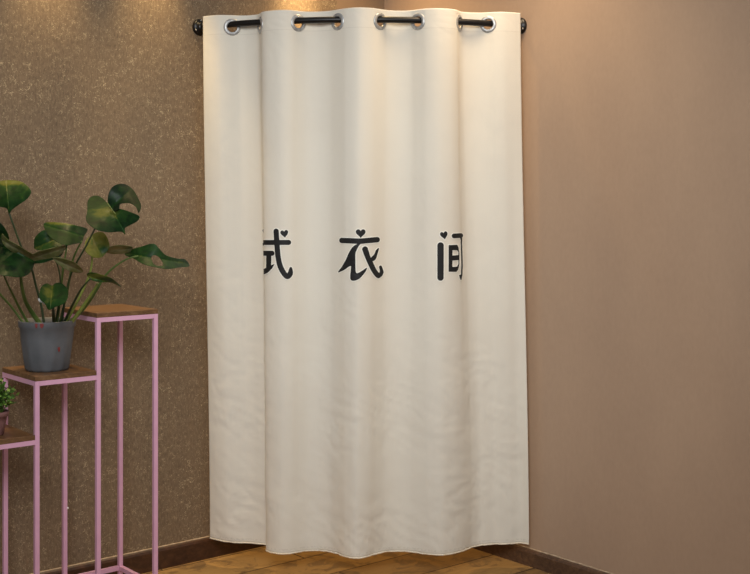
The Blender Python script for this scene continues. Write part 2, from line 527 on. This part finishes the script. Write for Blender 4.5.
B = lambda p: A(p, 7.5, 400., 220.)
jian = union([
    heart(443.8, 235, 7.4, 8.6, -.2),
    stroke_sdf(B([(303, 190), (303, 432)]), 3.1),
    stroke_sdf(B([(402, 119), (452, 116)]), 2.3),
    stroke_sdf(B([(452, 116), (457, 150), (459, 250), (461, 340), (459, 412)]), [1.4, .75, .75, .75, .75]),
    poly_sdf(B([(439, 412), (464, 408), (458, 446), (450, 450)])),
    lambda x, y: max(poly_B1(x, y), -poly_B2(x, y), -poly_B3(x, y)),
])
poly_B1 = poly_sdf(B([(362, 188), (425, 186), (435, 205), (441, 250), (441, 330), (432, 372), (420, 388), (362, 388)]))
poly_B2 = poly_sdf(B([(390, 226), (424, 226), (434, 240), (434, 262), (390, 266)]))
poly_B3 = poly_sdf(B([(390, 304), (434, 300), (434, 330), (422, 350), (390, 352)]))
ink = mat_noisy('black_print', srgb(7, 7, 9), srgb(12, 11, 13), 60, .7)
edge = mat_noisy('print_edge', srgb(237, 231, 217), srgb(243, 238, 226), 60, .6)
def find_l(px, z, lo, hi):
    best = min((abs(px_of(S0(lo+(hi-lo)*i/600, z))[0]-px), lo+(hi-lo)*i/600) for i in range(601))
    return best[1]
def character(sdf, l0, l1, y0, y1, label, extra=None):
    d = S0((l0+l1)/2, 1.15).y
    z1 = CAMZ - (y0-3-CY)*d/F; z0 = CAMZ - (y1+3-CY)*d/F
    def f(l, z):
        if extra and l < l0 + .004: return extra(l, z)*F/4.2
        return sdf(*px_of(S0(l, z)))
    la = l0 - (.085 if extra else .01)
    us = frange(la, l1 + .01, .0013); vs = frange(z0, z1, .0013)
    bm = bmesh.new(); sheet(bm, us, vs, f, lambda l, z: S(l, z, .0026))
    o = link('printed_character', bm, ink, cur); o['label'] = label
    bm = bmesh.new(); sheet(bm, us, vs, lambda l, z: f(l, z) - .9, lambda l, z: S(l, z, .0016))
    h = link('character_outline', bm, edge, o); h['label'] = 'pale outline around the character'
i_e1 = LEN[9*SUB]; i_e2 = LEN[29*SUB]
l0 = find_l(262.6, 1.15, LEN[8*SUB], LEN[11*SUB])
l1 = find_l(294, 1.15, LEN[11*SUB], LEN[16*SUB])
zt = lambda py: CAMZ - (py-CY)*4.22/F
rad = union([stroke_sdf([(l0-.046, zt(231)), (l0-.032, zt(236))], .006),
             stroke_sdf([(l0-.050, zt(245)), (l0-.034, zt(245)), (l0-.034, zt(272)), (l0-.014, zt(266))], [.006, .006, .006, .003])])
character(shi, l0, l1, 228, 280, 'black printed character with a small heart, half hidden by the left fold', rad)
character(yi, find_l(337, 1.15, LEN[15*SUB], LEN[19*SUB]), find_l(385, 1.15, LEN[19*SUB], LEN[24*SUB]), 227, 282, 'black printed character with a heart on top, in the middle')
character(jian, find_l(435, 1.15, LEN[25*SUB], LEN[28*SUB]), find_l(464, 1.15, LEN[26*SUB], LEN[33*SUB]), 229, 282, 'black printed character with a gate frame, running into the right fold')

# ------------------------------------------------------------------ stepped plant stand
pink = mat_noisy('pink_paint', srgb(216, 164, 190), srgb(224, 172, 198), 25, .42)
walnut = mat_wood('walnut_board', srgb(78, 53, 33), srgb(110, 79, 50), srgb(142, 110, 78), .42)
FR0 = Vector((-.728, 3.89, 0))                        # front right foot of the top step
WS, DS = .2055, .2465
SD = -DR                                              # from front to rear
def foot(i, rear): return FR0 - DL*(WS*i) + SD*(DS if rear else 0)
HS = [.983, .800, .620]                               # upper faces of the boards
stand = empty('plant_stand', tuple((foot(0, 0)+foot(3, 1))/2), 'pink metal stepped plant stand with brown wooden shelves by the left wall', 'plant stand')
T = .0072; BT = .0155
XL, YL = DL*T, SD*T
for i in range(4):
    for rear in (0, 1):
        h = HS[0] if i == 0 else HS[i-1]
        bm = bmesh.new(); p = foot(i, rear); hh = h - BT
        add_box(bm, p + UP*(hh/2), XL, YL, UP*(hh/2)); bevel_all(bm, .0014)
        link('leg', bm, pink, stand, False)
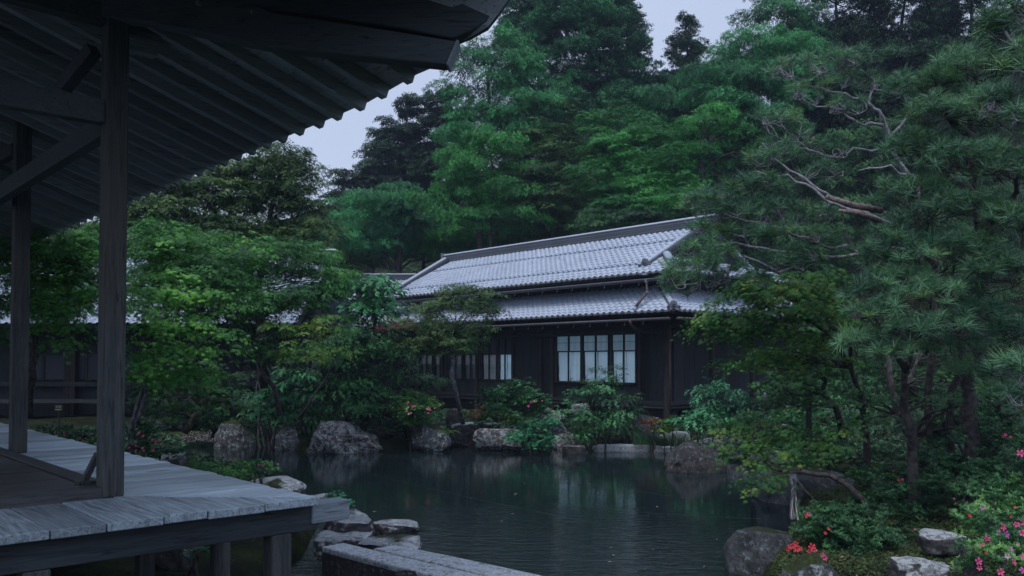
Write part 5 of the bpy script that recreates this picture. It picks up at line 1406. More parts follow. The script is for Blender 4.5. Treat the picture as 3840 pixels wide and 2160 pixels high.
tree('maple_tree', 'deep green maple hanging low under the lime green one', [(700, 1460, 150, 70, 10.6), (820, 1500, 90, 60, 11), (600, 1520, 90, 60, 11), (800, 1400, 60, 60, 11)], 'maple_near', 'maple_dark', base=(690, 1620, 11.2), seed=209, group=MG, nlimb=60, cover=.8)
tree('maple_tree', 'yellowish green young maple over the dark doorway shade', [(1130, 1240, 100, 40, 13.4), (1210, 1290, 90, 40, 13.4), (1090, 1320, 60, 30, 13.4), (1240, 1210, 70, 35, 13.6), (1150, 1350, 60, 25, 13.4)], 'maple_far', 'maple_yellow', base=(1120, 1570, 14.5), seed=210, group=MG, nlimb=40, r0=.02, mt='bark', rc=.26, cover=.9, scl=.8)
tree('camellia_tree', 'big leaved evergreen tree at the left gable end of the house', [(1390, 1130, 75, 50, 18.5), (1430, 1075, 40, 35, 18.5), (1340, 1100, 55, 40, 18.5), (1410, 1185, 50, 40, 18.5)], 'glossy', 'camellia', base=(1380, 1560, 18.8), seed=211, nlimb=40, scl=2.2, rc=.4, dens=.45)
tree('maple_tree', 'small maple with slender leaning trunk in front of the lower roof', [(1740, 1120, 110, 40, 17.0), (1800, 1170, 90, 35, 16.8), (1650, 1170, 120, 45, 17), (1560, 1230, 100, 40, 17), (1700, 1250, 110, 45, 16.8), (1600, 1290, 90, 35, 17), (1730, 1080, 60, 20, 17), (1790, 1230, 70, 30, 16.8), (1720, 1300, 80, 25, 16.8)], 'maple_far', 'maple_olive', base=(1738, 1604, 18.3), seed=212, nlimb=70, mt='bark_grey', rc=.30, scl=.75, dens=1.5, cover=1.35,
     limbs=[([(1738, 1604, 18.3), (1732, 1570, 18.0), (1716, 1500, 17.5), (1702, 1430, 17), (1690, 1400, 17), (1698, 1360, 17), (1684, 1320, 17), (1700, 1240, 17)], .055, .018), ([(1698, 1345, 17), (1670, 1320, 17), (1620, 1270, 17)], .025, .01)])
tree('maple_tree', 'dark red leaved maple between the green ones at the lower roof edge', [(1450, 1228, 60, 16, 16.6), (1520, 1213, 50, 13, 16.6)], 'maple_far', 'maple_red', base=(1440, 1560, 17.6), seed=213, nlimb=14, rc=.18, scl=.6, dens=1.1, mt='bark', r0=.018)
# shrubs on the far shore
SG = 'shrubs along the far shore of the pond'
def shrub(label, blobs, kind, color, seed, **kw):
    kw.setdefault('nlimb', 14); kw.setdefault('r0', .03); kw.setdefault('cat', 'shrub'); kw.setdefault('group', SG)
    nm = kw.pop('name', 'shrub')
    return tree(nm, label, blobs, kind, color, seed=seed, stems=kw.pop('stems', 3), **kw)
shrub('tall leafy shrub mass left of the round azalea', [(1330, 1300, 150, 70, 17.83), (1400, 1390, 130, 90, 17.78), (1270, 1400, 110, 80, 17.78), (1350, 1480, 150, 70, 17.73)], 'glossy', 'shrub', 301, rc=.3, scl=1.15, dens=.8)
shrub('dark upright evergreen shrub rising left of the shrub mass', [(1310, 1230, 80, 50, 18.03), (1240, 1330, 60, 60, 17.98), (1480, 1290, 70, 60, 18.08)], 'glossy', 'shrub_dark', 302, rc=.25, dens=.8)
shrub('glossy bright shrub over the mossy boulders', [(1010, 1500, 75, 55, 17.62), (1040, 1550, 70, 35, 17.62), (960, 1520, 40, 40, 17.68)], 'glossy', 'camellia', 303, rc=.2)
shrub('thin dark shrub with slender stems before the hall wall', [(990, 1310, 60, 50, 17.78), (1050, 1360, 50, 50, 17.78), (960, 1380, 40, 30, 17.80)], 'glossy', 'shrub_dark', 304, rc=.18, dens=.7, mt='bark_grey')
shrub('broad leaved plant with large glossy leaves among the shrubs', [(1100, 1415, 60, 30, 17.73), (1130, 1450, 40, 25, 17.73)], 'big', 'camellia', 305, rc=.2)
shrub('clipped round bush behind the mossy capped boulder', [(850, 1535, 60, 32, 18.40)], 'azalea', 'shrub', 306, rc=.16, dens=.6, scl=1.4)
shrub('dark low bushes behind the long stone', [(740, 1560, 110, 45, 19.00), (640, 1570, 90, 35, 19.00), (760, 1600, 70, 30, 18.60)], 'azalea', 'shrub_dark', 307, rc=.2, dens=.5, scl=1.5)
shrub('bushy mid green shrub under the tall mass at the water', [(1180, 1510, 110, 60, 17.88), (1140, 1440, 80, 50, 17.93), (1180, 1570, 70, 30, 17.88)], 'glossy', 'shrub', 308, rc=.22)
shrub('dark shrub dipping to the water right of the reddish boulder', [(1440, 1590, 90, 50, 17.95), (1400, 1560, 60, 50, 17.95), (1500, 1620, 50, 30, 17.98)], 'azalea', 'shrub_dark', 309, rc=.2, dens=.6, scl=1.4)
shrub('feathery olive shrub below the left windows', [(1520, 1400, 90, 50, 18.12), (1590, 1440, 100, 35, 18.18), (1500, 1480, 70, 40, 18.08)], 'glossy', 'shrub_dark', 310, rc=.2, dens=.8)
shrub('rusty tipped small shrub right of the leaning trunk', [(1785, 1530, 35, 25, 17.60), (1800, 1550, 40, 22, 17.50)], 'maple_far', 'maple_rust', 311, rc=.14, scl=.5, dens=2)
shrub('dense dark azalea below the boarded wall', [(1880, 1500, 90, 45, 18.2), (1960, 1490, 90, 45, 18.2), (2010, 1540, 60, 35, 18), (1860, 1560, 80, 35, 17.8)], 'azalea', 'shrub', 312, rc=.18, dens=.6, scl=1.3)
shrub('two small upright bushes standing above the dark azalea', [(1905, 1440, 26, 26, 18.4), (1990, 1440, 30, 28, 18.4)], 'azalea', 'shrub_dark', 313, rc=.12, dens=.7)
shrub('yellow green low shrub under the dark azalea', [(1870, 1580, 60, 25, 17.4), (1950, 1590, 50, 20, 17.4)], 'azalea', 'maple_olive', 314, rc=.12, dens=.6, scl=1.3)
shrub('bright juniper spreading over the shore wall', [(1990, 1650, 75, 32, 16.3), (2050, 1600, 60, 28, 16.6), (1960, 1610, 50, 20, 16.8), (2040, 1660, 40, 28, 16.2)], 'azalea', 'juniper', 315, rc=.13, dens=.8, scl=1.0)
shrub('tall leafy shrub standing in front of the white curtains', [(2250, 1440, 75, 30, 17.0), (2200, 1490, 80, 35, 17), (2290, 1490, 70, 35, 17), (2180, 1560, 80, 40, 16.8), (2290, 1570, 90, 35, 16.8), (2210, 1625, 90, 30, 16.7)], 'glossy', 'shrub', 316, rc=.2, dens=.85, shell=(.3, 1))
shrub('thin maple sapling reaching up across the curtains', [(2245, 1395, 40, 22, 17.2), (2310, 1390, 50, 22, 17.2), (2200, 1420, 30, 18, 17.1), (2330, 1425, 30, 12, 17.1)], 'maple_far', 'maple_dark', 317, rc=.16, scl=.5, dens=1.6, nlimb=30, cover=.7)
shrub('dark shrub at the house corner behind the tall leafy one', [(2340, 1510, 60, 40, 17.6), (2360, 1580, 60, 50, 17.4)], 'glossy', 'shrub_dark', 318, rc=.2)
shrub('glossy camellia bush before the dark side wall', [(2700, 1490, 100, 40, 15.4), (2640, 1470, 60, 35, 15.4), (2770, 1520, 70, 40, 15.4), (2720, 1550, 70, 30, 15.2)], 'glossy', 'camellia', 319, rc=.2, dens=.9)
shrub('lower spray of glossy leaves under the camellia bush', [(2620, 1570, 70, 25, 14.9), (2680, 1590, 60, 25, 14.9)], 'glossy', 'camellia', 320, rc=.18)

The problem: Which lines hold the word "this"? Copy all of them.

Solution to the problem:
The Blender Python script for this scene continues. Write part 2, from line 527 on. This part finishes the script. Write for Blender 4.5.
Write part 5 of the bpy script that recreates this picture. It picks up at line 1406. More parts follow. The script is for Blender 4.5. Treat the picture as 3840 pixels wide and 2160 pixels high.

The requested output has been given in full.